Le Bénin, ancien Dahomey, a regagné son indépendance il y a tout juste 60 ans, et comme de nombreux pays francophones, il maintient avec la France des liens étroits qui ont évolué depuis l’arrivée au pouvoir de Patrice Talon en 2016.
Le candidat à la présidence avait fait campagne à l’époque sur un sentiment plutôt « anti-Français », mais cela était davantage pour se démarquer de son adversaire Lionel Zinsou, franco-béninois, que par réelle opposition avec l’ancienne puissance colonisatrice.
Son mandat, qui prendra fin l’année prochaine, reste marqué par des symboles forts: la demande officielle du retour d’objets d’art pillés pendant les guerres coloniales et l’annonce du retrait des réserves de change du franc CFA qui se trouvent en France, bien avant qu’Emmanuel Macron n’acte la fin de la monnaie commune à la grande majorité des anciennes colonies en Afrique.
Le chef de l’Etat, âgé de 62 ans, fait partie de la première génération de leaders africains qui n’ont jamais connu la colonisation, même s’il garde des « liens assez intimes » avec la France, où il a notamment passé trois ans en exil politique entre 2012 et 2015.
– Indépendance ou autonomie –
« Patrice Talon s’inscrit, toute proportion gardée, dans un rapport décomplexé avec l’Etat français », soutient Joël Atayi-Guèdègbé, politologue béninois.

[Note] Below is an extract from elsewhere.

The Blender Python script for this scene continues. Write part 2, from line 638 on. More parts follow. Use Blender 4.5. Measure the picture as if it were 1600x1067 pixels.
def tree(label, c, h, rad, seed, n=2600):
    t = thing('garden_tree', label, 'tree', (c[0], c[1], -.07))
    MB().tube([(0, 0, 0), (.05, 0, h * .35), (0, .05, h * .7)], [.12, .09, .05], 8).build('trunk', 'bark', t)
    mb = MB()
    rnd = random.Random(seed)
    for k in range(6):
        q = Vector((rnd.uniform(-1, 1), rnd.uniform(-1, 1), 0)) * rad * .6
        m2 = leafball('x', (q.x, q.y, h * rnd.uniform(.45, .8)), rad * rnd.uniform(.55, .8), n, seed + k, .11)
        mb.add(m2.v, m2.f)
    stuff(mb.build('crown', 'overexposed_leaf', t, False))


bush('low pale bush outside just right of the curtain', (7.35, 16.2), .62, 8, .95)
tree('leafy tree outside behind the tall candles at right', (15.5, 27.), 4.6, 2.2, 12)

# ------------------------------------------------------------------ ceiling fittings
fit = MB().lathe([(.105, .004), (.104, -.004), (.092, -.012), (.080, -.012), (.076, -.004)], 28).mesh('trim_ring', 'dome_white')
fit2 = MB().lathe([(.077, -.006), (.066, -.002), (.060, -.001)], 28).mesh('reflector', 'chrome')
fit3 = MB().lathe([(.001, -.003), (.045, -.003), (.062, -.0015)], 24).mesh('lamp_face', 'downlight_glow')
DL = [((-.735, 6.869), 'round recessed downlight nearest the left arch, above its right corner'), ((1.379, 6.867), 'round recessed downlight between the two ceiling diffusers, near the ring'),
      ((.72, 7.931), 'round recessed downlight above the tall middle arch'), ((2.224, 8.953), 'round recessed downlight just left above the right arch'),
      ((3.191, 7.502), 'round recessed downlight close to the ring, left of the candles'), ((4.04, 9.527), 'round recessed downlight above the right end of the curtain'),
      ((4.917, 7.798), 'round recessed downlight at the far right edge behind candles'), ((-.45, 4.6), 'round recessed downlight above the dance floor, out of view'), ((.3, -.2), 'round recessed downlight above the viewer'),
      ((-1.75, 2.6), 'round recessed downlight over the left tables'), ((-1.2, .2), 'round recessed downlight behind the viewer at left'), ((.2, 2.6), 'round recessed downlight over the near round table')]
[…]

« Mais il a maintenu quand même des rapports cordiaux avec la France », explique cet expert en gouvernance, prenant l’exemple de la restitution des biens culturels qui se prépare.
« Il faut être à la fois fiers et modestes dans nos rapports avec les puissances » plaide-t-il.

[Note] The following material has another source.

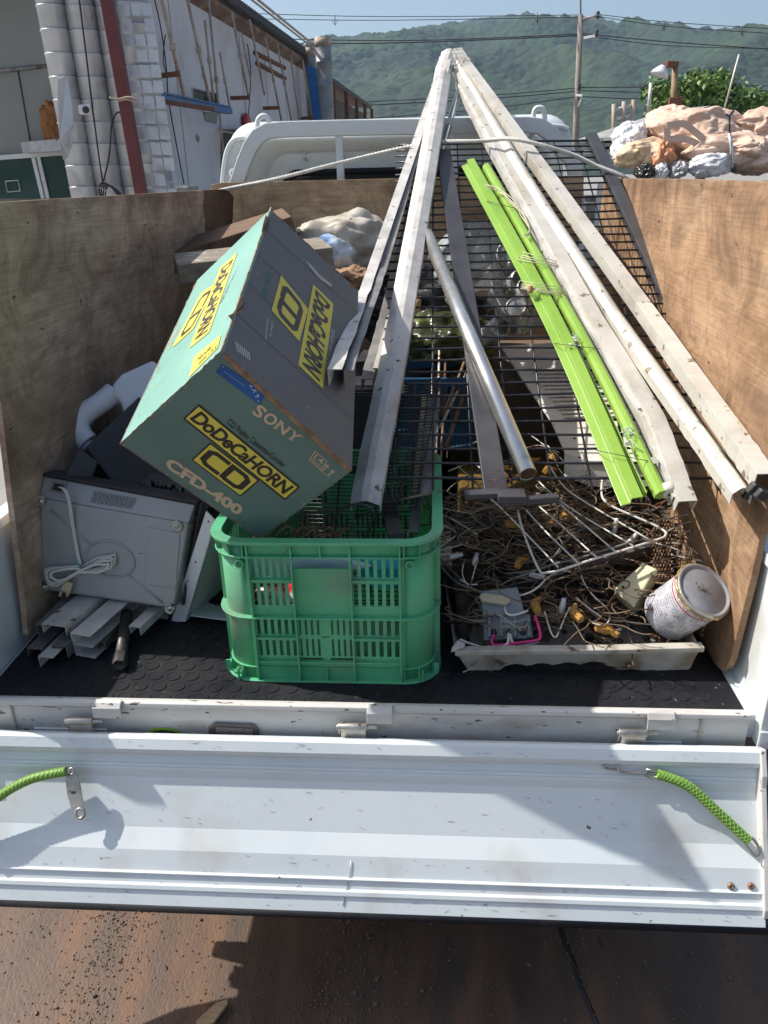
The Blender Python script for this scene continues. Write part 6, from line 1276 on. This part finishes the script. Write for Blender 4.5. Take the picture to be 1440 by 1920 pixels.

Le président de l’Association béninoise des Etudes stratégiques et de Sécurité, Oswald Padonou, rappelle en effet qu' »indépendance » ne signifie pas forcément « autonomie »: « Le Bénin a encore beaucoup de rapports de dépendance avec la France », notamment en termes économiques ou d’expertise.
Selon le site du Quai d’Orsay, les échanges commerciaux franco-béninois sont extrêmement déséquilibrés avec de faibles importations françaises (2,4 millions d’euros en 2018), centrées autour de quelques produits agricoles et agroalimentaires, tandis que les exportations françaises se sont élevées à 222,7 MEUR cette même année.
Les entreprises françaises emploient directement plus de 4.000 personnes dans le pays, Paris soutient les projets de développement économique engagés par le gouvernement béninois, notamment dans le tourisme et les nouvelles technologies, et l’Institut français au Bénin reste un des lieux culturels les plus importants à Cotonou, la capitale économique.
– Intérêts stratégiques –
Toutefois, cette tendance pourrait changer dans les années à venir, avec l’attrait pour les puissances émergentes telle que le Brésil, la Turquie et la Chine.
« Nous sommes aujourd’hui dans une situation dans laquelle on peut choisir les types de partenariat que nous souhaitons », mais avant tout il faut « déterminer nos intérêts stratégiques et que nous soyons en mesure de les protéger et les défendre », explique le politologue à l’AFP.
Au sein de la population, les débats autour de l’ancienne puissance coloniale sont toujours d’actualité.
Kemi Séba, Français d’origine béninoise et leader de la contestation contre le franc CFA qu’il juge être un instrument « néocolonial », vit désormais à Cotonou après avoir été expulsé du Sénégal, de Côte d’Ivoire et condamné plusieurs fois en France pour incitation à la haine.
Une partie de la population béninoise s’indigne également que tant de rues, places publiques, boulevards et bâtiments publiques portent toujours les noms de grandes personnalités politiques ou culturelles françaises.
« Il faut faire attention à ne pas effacer l’histoire », avertit néanmoins le Dr Oswald Padonou.
« Il y a des personnages, des personnalités qui ne sont pas Béninois mais qui ont compté dans notre histoire », rappelle le spécialiste des questions politiques. Ce qu’il faut faire, selon lui, est « de valoriser ce qui fait notre propre histoire, nos héros ».
« Les rôles positifs ou négatifs que ces personnages ont joués dans l’histoire doivent être préservés et être connus des générations futures. Nous cohabitons. Nous ne sommes pas en guerre avec les autres », conclut-il.